>> Start

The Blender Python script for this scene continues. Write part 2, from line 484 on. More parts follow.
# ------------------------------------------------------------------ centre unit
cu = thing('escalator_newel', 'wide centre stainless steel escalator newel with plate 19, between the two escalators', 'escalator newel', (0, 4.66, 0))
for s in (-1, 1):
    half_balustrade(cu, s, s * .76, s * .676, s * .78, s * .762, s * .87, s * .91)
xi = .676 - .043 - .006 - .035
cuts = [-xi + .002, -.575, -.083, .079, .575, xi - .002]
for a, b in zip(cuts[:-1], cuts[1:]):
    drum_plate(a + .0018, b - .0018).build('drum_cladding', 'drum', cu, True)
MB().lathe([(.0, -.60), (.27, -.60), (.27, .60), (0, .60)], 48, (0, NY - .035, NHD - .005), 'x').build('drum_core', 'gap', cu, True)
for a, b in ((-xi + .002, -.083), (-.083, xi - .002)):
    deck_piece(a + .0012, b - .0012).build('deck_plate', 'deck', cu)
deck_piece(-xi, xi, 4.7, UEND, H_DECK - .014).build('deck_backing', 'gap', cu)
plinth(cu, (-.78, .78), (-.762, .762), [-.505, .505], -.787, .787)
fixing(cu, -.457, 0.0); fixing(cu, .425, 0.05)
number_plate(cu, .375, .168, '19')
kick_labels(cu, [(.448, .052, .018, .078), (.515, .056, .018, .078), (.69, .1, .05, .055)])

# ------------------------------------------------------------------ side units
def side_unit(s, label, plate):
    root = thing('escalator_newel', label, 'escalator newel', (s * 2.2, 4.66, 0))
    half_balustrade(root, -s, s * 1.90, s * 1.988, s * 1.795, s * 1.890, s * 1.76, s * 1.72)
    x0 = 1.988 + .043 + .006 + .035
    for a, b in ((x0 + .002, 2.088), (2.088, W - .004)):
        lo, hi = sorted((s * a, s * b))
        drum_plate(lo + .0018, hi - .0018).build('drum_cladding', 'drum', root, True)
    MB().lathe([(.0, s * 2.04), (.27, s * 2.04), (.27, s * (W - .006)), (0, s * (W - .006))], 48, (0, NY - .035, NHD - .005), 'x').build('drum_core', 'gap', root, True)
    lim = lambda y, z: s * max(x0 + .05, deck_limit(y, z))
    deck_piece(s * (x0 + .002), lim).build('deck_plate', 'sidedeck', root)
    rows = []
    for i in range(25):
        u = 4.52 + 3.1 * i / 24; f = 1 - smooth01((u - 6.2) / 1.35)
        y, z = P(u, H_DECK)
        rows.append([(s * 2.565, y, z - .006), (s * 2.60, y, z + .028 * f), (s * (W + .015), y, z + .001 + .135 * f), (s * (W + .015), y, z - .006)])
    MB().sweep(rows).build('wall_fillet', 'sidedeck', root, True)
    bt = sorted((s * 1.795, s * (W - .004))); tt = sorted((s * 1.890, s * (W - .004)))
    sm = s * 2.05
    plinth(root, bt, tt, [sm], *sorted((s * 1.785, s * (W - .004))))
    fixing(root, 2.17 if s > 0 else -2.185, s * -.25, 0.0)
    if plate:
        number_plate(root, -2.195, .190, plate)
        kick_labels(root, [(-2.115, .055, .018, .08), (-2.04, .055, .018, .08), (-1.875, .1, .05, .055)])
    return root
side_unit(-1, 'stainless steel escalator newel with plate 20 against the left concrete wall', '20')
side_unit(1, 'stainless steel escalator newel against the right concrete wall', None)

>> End

[GIVEN REQUEST]
Each line of the listing should be copied exactly.

[ANSWER]
The Blender Python script for this scene continues. Write part 2, from line 484 on. More parts follow.
# ------------------------------------------------------------------ centre unit
cu = thing('escalator_newel', 'wide centre stainless steel escalator newel with plate 19, between the two escalators', 'escalator newel', (0, 4.66, 0))
for s in (-1, 1):
    half_balustrade(cu, s, s * .76, s * .676, s * .78, s * .762, s * .87, s * .91)
xi = .676 - .043 - .006 - .035
cuts = [-xi + .002, -.575, -.083, .079, .575, xi - .002]
for a, b in zip(cuts[:-1], cuts[1:]):
    drum_plate(a + .0018, b - .0018).build('drum_cladding', 'drum', cu, True)
MB().lathe([(.0, -.60), (.27, -.60), (.27, .60), (0, .60)], 48, (0, NY - .035, NHD - .005), 'x').build('drum_core', 'gap', cu, True)
for a, b in ((-xi + .002, -.083), (-.083, xi - .002)):
    deck_piece(a + .0012, b - .0012).build('deck_plate', 'deck', cu)
deck_piece(-xi, xi, 4.7, UEND, H_DECK - .014).build('deck_backing', 'gap', cu)
plinth(cu, (-.78, .78), (-.762, .762), [-.505, .505], -.787, .787)
fixing(cu, -.457, 0.0); fixing(cu, .425, 0.05)
number_plate(cu, .375, .168, '19')
kick_labels(cu, [(.448, .052, .018, .078), (.515, .056, .018, .078), (.69, .1, .05, .055)])

# ------------------------------------------------------------------ side units
def side_unit(s, label, plate):
    root = thing('escalator_newel', label, 'escalator newel', (s * 2.2, 4.66, 0))
    half_balustrade(root, -s, s * 1.90, s * 1.988, s * 1.795, s * 1.890, s * 1.76, s * 1.72)
    x0 = 1.988 + .043 + .006 + .035
    for a, b in ((x0 + .002, 2.088), (2.088, W - .004)):
        lo, hi = sorted((s * a, s * b))
        drum_plate(lo + .0018, hi - .0018).build('drum_cladding', 'drum', root, True)
    MB().lathe([(.0, s * 2.04), (.27, s * 2.04), (.27, s * (W - .006)), (0, s * (W - .006))], 48, (0, NY - .035, NHD - .005), 'x').build('drum_core', 'gap', root, True)
    lim = lambda y, z: s * max(x0 + .05, deck_limit(y, z))
    deck_piece(s * (x0 + .002), lim).build('deck_plate', 'sidedeck', root)
    rows = []
    for i in range(25):
        u = 4.52 + 3.1 * i / 24; f = 1 - smooth01((u - 6.2) / 1.35)
        y, z = P(u, H_DECK)
        rows.append([(s * 2.565, y, z - .006), (s * 2.60, y, z + .028 * f), (s * (W + .015), y, z + .001 + .135 * f), (s * (W + .015), y, z - .006)])
    MB().sweep(rows).build('wall_fillet', 'sidedeck', root, True)
    bt = sorted((s * 1.795, s * (W - .004))); tt = sorted((s * 1.890, s * (W - .004)))
    sm = s * 2.05
    plinth(root, bt, tt, [sm], *sorted((s * 1.785, s * (W - .004))))
    fixing(root, 2.17 if s > 0 else -2.185, s * -.25, 0.0)
    if plate:
        number_plate(root, -2.195, .190, plate)
        kick_labels(root, [(-2.115, .055, .018, .08), (-2.04, .055, .018, .08), (-1.875, .1, .05, .055)])
    return root
side_unit(-1, 'stainless steel escalator newel with plate 20 against the left concrete wall', '20')
side_unit(1, 'stainless steel escalator newel against the right concrete wall', None)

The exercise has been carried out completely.